Let's close things out with two princes — no, not "Two Princes," two Princes. (I'll stop.) None of us can figure out Prince's streaming strategy, but we can agree that this new song is great: lively, lean, and self-referential without becoming cloying or too clever by half. I don't mind that Prince is leaning on past glories at this point, because he has a ton of them. And it's hard to make two finer choices for a sonic hat-tip than "Kiss" and "Sexy Dancer," two songs I can't link because of his asinine video policy. Oh, my enigmatic purple dove! My confusing, diminutive genius! Thanks for giving us this one.

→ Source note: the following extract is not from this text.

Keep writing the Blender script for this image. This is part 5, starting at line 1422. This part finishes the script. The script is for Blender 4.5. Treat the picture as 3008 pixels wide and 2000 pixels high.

Prince Royce, "Handcuffs":

Prince Royce is a Spanish-language superstar who rose to prominence making bachata, a sensual, guitar-driven subgenre of Latin pop. Double Vision is his first English full-length and fourth album overall, and it's been a joy to spend time with it. Royce is a skilled vocalist, gentle and agile without compromising on power or grit. There's plenty worth highlighting on the album — Pitbull and Jennifer Lopez pop up on "Back It Up," and it's the best kind of effervescent summer jam — but I picked "Handcuffs" because it does a few difficult things well. It fuses tender, romantic crooning and libidinous, dubby club fare, and it does so without a shred of awkwardness. That's a sign of impressive craftsmanship.